Comment alors en est-on arrivé à la diabolisation puis au désenchantement du monde tel que décrit par Gauchet et Benoist ?

(à suivre)



[1] J’ai traité de cette question en détail dans mon article sur le baptême des nations, dans les archives de ce blog.

[2] Voir Impertinentes contributions à la question de la tradition primordiale dans les premières archives de ce blog.

[3] Alain de Benoist, Jésus et ses frères, et autres écrits sur le christianisme, le paganisme et la religion, Paris 2006, pp.103-114.

[4] ALHIM est d’ailleurs un terme très curieux formé de AL ou ALH qui signifie lui (que l’arabe décline en Allah) et de HIM, eux. Pluriel de majesté, nous dit-on. Ah bon ? Pourquoi ne le trouve-t-on pas pour les rois ou pour l’imprononçable IHVH, fait de souffles et qui décrit le jaillissement de l’être, du « je suis », à tous les temps et modes ?

[5] C’est évident chez Hésiode qui détaille les filiations et suggère une histoire on ne peut plus linéaire, une évolution.

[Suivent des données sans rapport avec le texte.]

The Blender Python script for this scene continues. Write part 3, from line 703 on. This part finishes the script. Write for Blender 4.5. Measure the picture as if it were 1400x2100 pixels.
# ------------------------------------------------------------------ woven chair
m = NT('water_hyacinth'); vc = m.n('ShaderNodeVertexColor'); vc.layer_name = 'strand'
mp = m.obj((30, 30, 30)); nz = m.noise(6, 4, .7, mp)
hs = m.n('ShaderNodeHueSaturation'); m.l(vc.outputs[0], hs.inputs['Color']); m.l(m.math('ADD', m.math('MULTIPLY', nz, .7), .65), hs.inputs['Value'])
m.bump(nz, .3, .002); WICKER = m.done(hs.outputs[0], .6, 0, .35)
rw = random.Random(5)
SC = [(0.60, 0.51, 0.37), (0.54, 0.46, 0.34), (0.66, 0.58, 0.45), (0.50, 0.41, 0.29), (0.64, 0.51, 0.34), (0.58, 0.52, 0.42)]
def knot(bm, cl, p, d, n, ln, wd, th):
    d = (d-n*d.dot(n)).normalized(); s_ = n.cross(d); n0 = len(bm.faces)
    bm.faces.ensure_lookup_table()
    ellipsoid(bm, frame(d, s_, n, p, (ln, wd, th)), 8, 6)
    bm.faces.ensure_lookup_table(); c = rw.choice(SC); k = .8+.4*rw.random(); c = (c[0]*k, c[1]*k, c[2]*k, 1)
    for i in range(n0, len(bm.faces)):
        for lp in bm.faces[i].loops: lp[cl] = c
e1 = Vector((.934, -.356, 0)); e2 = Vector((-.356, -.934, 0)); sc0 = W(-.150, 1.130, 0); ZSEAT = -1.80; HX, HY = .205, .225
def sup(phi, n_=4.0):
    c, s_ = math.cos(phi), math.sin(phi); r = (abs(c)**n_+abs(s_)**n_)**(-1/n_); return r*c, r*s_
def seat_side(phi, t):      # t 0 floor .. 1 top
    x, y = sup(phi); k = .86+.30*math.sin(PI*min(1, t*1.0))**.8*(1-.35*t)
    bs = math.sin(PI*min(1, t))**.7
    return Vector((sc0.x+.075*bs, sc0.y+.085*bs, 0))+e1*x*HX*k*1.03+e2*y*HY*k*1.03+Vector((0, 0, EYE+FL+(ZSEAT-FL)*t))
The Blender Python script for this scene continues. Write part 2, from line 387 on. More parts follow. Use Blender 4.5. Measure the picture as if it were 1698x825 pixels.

Les Titans et leur immédiate progéniture gouvernent les éléments et les événements naturels, depuis le substrat de l’espace, la radiance lumineuse, la nuit, le ciel, la mer, tandis que les Olympiens issus de Zeus seront les protecteurs du commerce, des marins, des artisans, des arts, de la famille ou de la guerre.

[6] Et honni soit qui y verrait un diable !

[7] Je renverrai sur ce point à l’article décisif de Thomas Ross Valentine

http://www.geocities.com/trvalentine/orthodox/filioque.html

[8] C’est tout le dernier discours du Christ aux chapitres 16 et 17 de l’Evangile de Jean.

[9] Je ne reprendrai pas pour la énième fois l’exégèse des premiers chapitres de la Genèse, c’est quelque part dans les archives du blog.

[10] On me reprochera sans doute encore l’emploi de ce terme, historiquement lié à la magie pratiquée dans certains hauts grades maçonniques. Je veux bien l’abandonner mais alors que la psychologie sociale en crée un équivalent qui ne soit pas une périphrase de trois kilomètres pour désigner l’inconscient collectif structuré d’un groupe précis. Et pas si inconscient que ça…

[11] Cela s’oublie après la grande peste et surtout après les guerres de religion en occident.